======== RECORD LIST

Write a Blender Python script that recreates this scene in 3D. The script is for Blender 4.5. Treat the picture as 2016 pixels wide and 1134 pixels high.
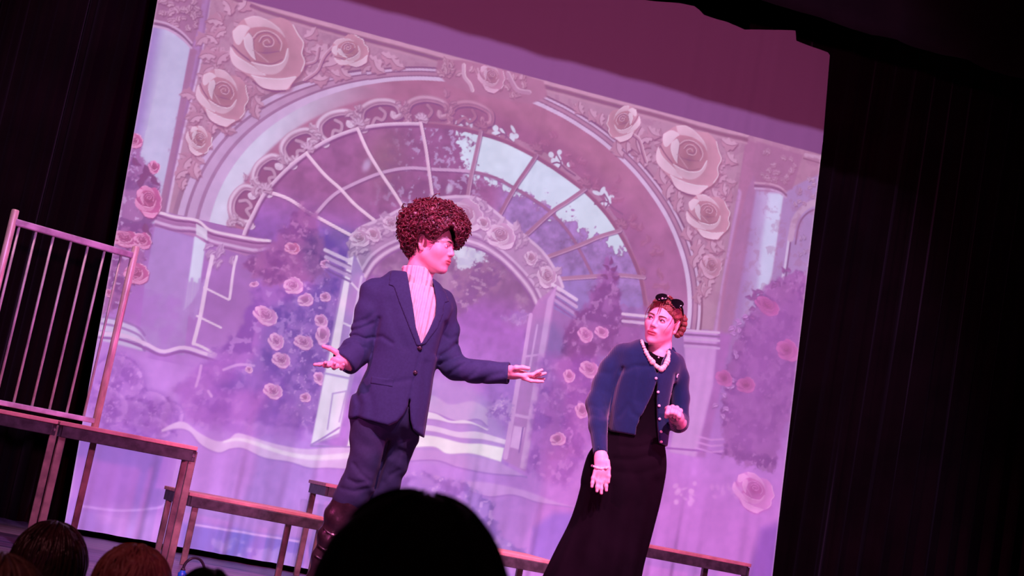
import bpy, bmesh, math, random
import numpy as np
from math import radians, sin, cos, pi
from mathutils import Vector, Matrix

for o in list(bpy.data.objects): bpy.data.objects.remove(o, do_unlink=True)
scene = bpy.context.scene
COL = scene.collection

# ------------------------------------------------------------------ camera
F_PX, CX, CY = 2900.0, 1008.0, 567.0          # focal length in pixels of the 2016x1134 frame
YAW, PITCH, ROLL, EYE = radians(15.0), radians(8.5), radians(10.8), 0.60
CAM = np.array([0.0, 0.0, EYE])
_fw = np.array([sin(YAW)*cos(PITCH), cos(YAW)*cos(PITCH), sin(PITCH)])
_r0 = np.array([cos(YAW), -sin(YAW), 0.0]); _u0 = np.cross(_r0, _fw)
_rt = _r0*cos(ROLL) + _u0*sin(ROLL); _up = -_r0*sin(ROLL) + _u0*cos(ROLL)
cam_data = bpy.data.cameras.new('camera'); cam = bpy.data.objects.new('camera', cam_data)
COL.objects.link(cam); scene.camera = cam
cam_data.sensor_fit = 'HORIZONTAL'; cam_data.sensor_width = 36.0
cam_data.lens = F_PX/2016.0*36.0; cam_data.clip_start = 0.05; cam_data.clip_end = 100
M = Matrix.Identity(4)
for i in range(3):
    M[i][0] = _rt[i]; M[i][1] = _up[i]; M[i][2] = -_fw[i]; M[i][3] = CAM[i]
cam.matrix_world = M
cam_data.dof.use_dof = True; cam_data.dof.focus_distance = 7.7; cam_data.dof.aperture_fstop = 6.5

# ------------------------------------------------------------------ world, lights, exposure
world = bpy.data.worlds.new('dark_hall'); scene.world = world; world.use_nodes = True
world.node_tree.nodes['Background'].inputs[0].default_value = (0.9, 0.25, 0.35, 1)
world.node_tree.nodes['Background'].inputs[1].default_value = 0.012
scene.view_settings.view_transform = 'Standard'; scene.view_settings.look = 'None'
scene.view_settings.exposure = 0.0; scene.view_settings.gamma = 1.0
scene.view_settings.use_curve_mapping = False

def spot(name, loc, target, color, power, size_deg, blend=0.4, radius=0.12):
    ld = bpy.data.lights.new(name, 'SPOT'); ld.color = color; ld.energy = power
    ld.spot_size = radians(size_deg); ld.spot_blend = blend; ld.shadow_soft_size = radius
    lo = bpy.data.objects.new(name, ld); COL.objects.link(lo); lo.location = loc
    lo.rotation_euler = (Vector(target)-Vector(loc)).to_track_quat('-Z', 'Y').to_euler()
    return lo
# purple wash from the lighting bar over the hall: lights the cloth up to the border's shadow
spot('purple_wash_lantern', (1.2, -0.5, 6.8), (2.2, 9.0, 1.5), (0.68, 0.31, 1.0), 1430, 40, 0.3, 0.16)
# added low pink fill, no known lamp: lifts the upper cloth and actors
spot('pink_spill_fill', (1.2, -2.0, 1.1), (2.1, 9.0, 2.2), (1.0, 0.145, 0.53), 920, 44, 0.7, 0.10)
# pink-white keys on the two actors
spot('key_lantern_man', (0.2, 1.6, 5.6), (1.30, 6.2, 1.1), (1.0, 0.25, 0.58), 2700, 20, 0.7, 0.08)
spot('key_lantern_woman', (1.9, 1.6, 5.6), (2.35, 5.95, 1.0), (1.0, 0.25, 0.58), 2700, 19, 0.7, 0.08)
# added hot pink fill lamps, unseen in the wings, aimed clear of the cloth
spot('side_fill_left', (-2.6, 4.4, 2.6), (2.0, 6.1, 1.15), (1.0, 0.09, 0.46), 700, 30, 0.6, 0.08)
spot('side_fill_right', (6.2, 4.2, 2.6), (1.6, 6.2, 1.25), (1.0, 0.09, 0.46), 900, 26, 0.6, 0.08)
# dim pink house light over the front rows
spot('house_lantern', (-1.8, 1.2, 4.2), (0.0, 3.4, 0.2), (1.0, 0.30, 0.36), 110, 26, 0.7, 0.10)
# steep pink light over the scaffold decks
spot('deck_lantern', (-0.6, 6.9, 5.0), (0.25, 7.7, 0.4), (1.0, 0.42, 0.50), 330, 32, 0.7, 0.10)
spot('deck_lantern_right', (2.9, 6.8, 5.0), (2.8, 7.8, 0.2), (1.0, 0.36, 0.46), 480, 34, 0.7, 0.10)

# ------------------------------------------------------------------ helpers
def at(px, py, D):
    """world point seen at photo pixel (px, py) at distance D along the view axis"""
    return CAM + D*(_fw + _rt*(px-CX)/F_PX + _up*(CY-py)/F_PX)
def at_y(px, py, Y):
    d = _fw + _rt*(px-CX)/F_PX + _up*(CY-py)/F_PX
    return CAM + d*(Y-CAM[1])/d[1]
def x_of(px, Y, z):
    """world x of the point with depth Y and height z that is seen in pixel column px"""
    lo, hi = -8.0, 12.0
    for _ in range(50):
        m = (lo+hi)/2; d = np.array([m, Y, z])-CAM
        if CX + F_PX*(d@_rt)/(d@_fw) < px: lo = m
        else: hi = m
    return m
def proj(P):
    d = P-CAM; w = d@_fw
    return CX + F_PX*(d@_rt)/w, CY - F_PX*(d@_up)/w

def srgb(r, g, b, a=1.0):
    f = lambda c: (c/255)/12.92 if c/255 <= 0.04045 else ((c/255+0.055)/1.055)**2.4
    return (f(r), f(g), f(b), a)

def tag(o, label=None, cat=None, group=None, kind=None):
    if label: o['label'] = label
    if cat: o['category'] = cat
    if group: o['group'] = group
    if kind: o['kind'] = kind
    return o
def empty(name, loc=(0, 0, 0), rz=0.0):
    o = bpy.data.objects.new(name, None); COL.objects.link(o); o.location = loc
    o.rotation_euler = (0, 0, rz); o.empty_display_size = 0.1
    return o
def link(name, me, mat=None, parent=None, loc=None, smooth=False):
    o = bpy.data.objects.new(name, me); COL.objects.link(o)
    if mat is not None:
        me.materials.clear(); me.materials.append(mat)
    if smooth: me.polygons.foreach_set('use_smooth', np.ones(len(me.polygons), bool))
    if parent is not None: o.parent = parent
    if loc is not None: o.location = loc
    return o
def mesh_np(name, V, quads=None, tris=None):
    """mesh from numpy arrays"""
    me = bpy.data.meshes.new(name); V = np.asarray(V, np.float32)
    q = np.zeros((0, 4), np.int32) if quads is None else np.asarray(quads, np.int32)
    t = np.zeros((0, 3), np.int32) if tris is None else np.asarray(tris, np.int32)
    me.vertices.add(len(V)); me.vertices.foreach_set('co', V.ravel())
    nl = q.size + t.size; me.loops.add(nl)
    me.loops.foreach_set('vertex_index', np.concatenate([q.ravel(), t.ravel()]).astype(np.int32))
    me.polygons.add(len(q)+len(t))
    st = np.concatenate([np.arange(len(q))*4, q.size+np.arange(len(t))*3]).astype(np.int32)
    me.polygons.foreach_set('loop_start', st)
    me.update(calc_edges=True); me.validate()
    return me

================
======== RECORD LIST

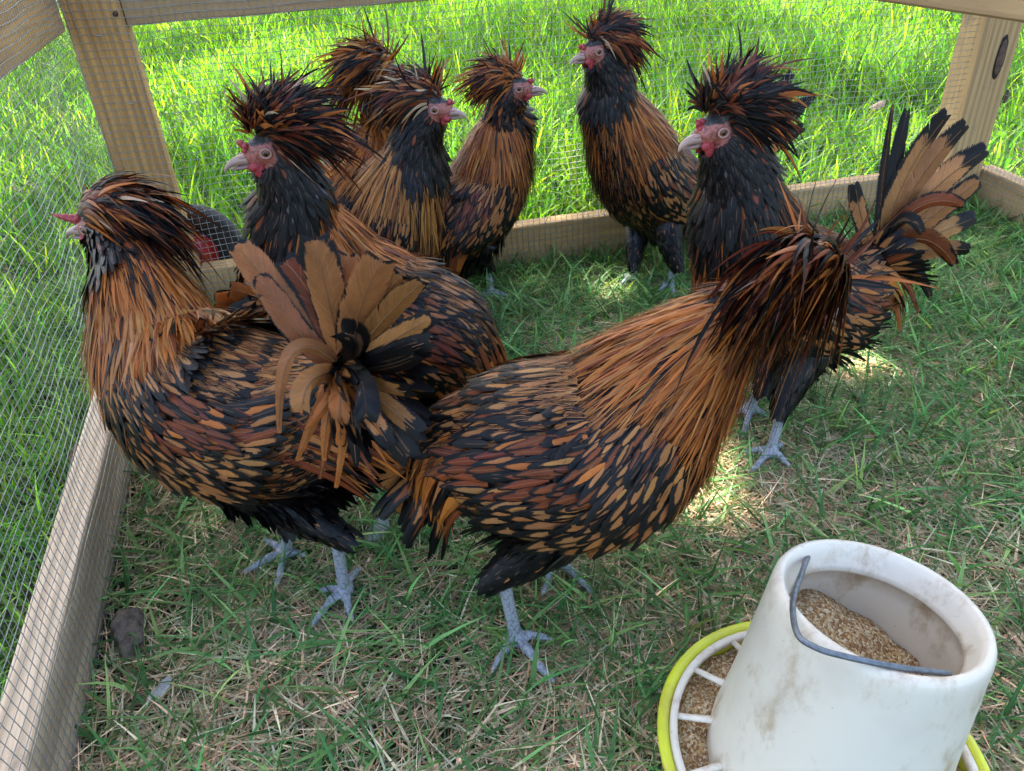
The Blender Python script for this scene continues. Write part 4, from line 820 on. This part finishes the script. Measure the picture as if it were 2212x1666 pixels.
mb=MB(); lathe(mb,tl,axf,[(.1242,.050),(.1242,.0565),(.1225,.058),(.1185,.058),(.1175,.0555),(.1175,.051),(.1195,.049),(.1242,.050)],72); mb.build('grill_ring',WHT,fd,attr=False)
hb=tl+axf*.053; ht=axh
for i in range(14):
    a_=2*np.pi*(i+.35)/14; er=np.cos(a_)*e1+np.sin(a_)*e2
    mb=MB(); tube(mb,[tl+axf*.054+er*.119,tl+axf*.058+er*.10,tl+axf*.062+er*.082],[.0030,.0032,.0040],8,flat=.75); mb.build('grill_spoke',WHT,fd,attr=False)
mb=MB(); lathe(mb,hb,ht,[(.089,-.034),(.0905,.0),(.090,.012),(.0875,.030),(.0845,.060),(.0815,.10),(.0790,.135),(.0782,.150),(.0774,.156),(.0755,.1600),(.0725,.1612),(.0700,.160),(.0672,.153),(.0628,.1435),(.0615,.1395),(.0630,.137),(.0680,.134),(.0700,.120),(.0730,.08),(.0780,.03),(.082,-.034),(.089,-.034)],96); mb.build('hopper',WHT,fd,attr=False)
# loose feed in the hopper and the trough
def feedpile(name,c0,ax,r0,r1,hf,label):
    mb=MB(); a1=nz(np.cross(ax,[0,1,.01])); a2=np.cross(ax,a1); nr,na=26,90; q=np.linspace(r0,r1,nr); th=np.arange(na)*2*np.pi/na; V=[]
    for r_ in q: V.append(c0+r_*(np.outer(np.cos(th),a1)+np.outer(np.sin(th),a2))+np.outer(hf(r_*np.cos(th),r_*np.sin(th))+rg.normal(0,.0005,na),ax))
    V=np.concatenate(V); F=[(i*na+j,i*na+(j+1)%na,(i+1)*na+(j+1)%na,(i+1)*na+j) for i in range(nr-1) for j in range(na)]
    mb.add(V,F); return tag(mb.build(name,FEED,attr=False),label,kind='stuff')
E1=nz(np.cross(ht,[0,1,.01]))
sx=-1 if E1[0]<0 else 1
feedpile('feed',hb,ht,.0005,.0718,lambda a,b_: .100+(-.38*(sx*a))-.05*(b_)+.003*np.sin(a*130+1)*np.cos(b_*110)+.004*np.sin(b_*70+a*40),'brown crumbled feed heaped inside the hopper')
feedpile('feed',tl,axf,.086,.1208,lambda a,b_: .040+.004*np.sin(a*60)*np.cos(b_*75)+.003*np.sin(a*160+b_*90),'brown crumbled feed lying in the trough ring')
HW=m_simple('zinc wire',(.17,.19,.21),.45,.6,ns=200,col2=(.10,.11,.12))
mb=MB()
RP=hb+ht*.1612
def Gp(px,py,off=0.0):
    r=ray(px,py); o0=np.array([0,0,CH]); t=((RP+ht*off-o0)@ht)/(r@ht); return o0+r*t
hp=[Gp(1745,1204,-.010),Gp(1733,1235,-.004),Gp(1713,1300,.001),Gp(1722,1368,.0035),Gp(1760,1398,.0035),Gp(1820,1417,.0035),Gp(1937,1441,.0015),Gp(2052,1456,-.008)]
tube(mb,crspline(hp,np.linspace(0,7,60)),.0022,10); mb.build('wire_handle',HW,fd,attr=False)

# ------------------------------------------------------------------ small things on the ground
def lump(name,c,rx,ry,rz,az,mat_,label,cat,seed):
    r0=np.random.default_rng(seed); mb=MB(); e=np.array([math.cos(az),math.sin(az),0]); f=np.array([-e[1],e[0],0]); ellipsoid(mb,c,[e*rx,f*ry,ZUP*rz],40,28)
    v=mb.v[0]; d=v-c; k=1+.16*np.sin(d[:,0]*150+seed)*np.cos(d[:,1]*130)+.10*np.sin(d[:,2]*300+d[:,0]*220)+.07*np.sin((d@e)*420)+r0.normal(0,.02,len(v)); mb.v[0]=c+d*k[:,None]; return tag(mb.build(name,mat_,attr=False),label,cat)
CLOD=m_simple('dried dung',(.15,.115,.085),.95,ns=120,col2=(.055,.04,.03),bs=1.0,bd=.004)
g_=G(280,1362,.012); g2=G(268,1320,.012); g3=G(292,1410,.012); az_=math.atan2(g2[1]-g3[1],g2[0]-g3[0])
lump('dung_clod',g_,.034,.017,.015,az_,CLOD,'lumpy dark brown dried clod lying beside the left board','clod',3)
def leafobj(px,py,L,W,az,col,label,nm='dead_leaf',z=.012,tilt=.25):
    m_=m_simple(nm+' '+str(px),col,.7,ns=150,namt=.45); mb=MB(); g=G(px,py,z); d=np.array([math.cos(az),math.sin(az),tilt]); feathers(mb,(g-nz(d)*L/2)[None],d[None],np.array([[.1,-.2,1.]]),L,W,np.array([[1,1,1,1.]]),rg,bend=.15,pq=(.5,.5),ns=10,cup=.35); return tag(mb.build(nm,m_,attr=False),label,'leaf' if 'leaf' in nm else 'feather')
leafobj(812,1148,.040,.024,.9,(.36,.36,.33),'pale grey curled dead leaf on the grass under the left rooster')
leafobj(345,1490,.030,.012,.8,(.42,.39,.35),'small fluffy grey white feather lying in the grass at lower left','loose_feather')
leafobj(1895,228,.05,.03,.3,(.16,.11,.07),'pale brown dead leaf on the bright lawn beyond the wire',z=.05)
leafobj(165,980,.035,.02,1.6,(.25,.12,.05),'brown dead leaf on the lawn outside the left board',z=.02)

================
======== RECORD LIST

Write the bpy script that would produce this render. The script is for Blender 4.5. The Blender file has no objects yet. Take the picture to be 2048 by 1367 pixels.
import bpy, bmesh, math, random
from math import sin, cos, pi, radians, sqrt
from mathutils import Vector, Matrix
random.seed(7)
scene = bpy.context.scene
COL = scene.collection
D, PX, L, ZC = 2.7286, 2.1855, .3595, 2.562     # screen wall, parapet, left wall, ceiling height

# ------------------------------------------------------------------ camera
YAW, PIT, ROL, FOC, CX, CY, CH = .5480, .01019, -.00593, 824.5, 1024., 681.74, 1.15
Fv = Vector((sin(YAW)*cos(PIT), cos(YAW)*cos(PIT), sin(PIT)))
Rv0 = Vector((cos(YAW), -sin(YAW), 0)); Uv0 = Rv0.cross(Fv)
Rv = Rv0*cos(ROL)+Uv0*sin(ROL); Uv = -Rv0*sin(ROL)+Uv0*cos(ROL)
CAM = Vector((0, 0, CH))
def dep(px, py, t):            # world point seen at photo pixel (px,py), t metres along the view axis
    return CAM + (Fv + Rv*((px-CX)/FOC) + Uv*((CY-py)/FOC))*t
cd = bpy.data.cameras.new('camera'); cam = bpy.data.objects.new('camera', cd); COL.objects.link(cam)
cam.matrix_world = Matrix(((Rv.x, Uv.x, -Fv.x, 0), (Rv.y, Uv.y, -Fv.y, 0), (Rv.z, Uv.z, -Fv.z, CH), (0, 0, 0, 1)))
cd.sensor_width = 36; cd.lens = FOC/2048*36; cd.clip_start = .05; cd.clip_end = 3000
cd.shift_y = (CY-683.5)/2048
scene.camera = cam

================

* **REQUEST**
All lines above starting at the one with "Write a Blender" and ending at the one with "scene.view_settings.use_curve_mapping = False", inclusive, are to be printed again exactly, with the pictures left out.

* **EXERCISE SOLUTION**
Write a Blender Python script that recreates this scene in 3D. The script is for Blender 4.5. Treat the picture as 2016 pixels wide and 1134 pixels high.
import bpy, bmesh, math, random
import numpy as np
from math import radians, sin, cos, pi
from mathutils import Vector, Matrix

for o in list(bpy.data.objects): bpy.data.objects.remove(o, do_unlink=True)
scene = bpy.context.scene
COL = scene.collection

# ------------------------------------------------------------------ camera
F_PX, CX, CY = 2900.0, 1008.0, 567.0          # focal length in pixels of the 2016x1134 frame
YAW, PITCH, ROLL, EYE = radians(15.0), radians(8.5), radians(10.8), 0.60
CAM = np.array([0.0, 0.0, EYE])
_fw = np.array([sin(YAW)*cos(PITCH), cos(YAW)*cos(PITCH), sin(PITCH)])
_r0 = np.array([cos(YAW), -sin(YAW), 0.0]); _u0 = np.cross(_r0, _fw)
_rt = _r0*cos(ROLL) + _u0*sin(ROLL); _up = -_r0*sin(ROLL) + _u0*cos(ROLL)
cam_data = bpy.data.cameras.new('camera'); cam = bpy.data.objects.new('camera', cam_data)
COL.objects.link(cam); scene.camera = cam
cam_data.sensor_fit = 'HORIZONTAL'; cam_data.sensor_width = 36.0
cam_data.lens = F_PX/2016.0*36.0; cam_data.clip_start = 0.05; cam_data.clip_end = 100
M = Matrix.Identity(4)
for i in range(3):
    M[i][0] = _rt[i]; M[i][1] = _up[i]; M[i][2] = -_fw[i]; M[i][3] = CAM[i]
cam.matrix_world = M
cam_data.dof.use_dof = True; cam_data.dof.focus_distance = 7.7; cam_data.dof.aperture_fstop = 6.5

# ------------------------------------------------------------------ world, lights, exposure
world = bpy.data.worlds.new('dark_hall'); scene.world = world; world.use_nodes = True
world.node_tree.nodes['Background'].inputs[0].default_value = (0.9, 0.25, 0.35, 1)
world.node_tree.nodes['Background'].inputs[1].default_value = 0.012
scene.view_settings.view_transform = 'Standard'; scene.view_settings.look = 'None'
scene.view_settings.exposure = 0.0; scene.view_settings.gamma = 1.0
scene.view_settings.use_curve_mapping = False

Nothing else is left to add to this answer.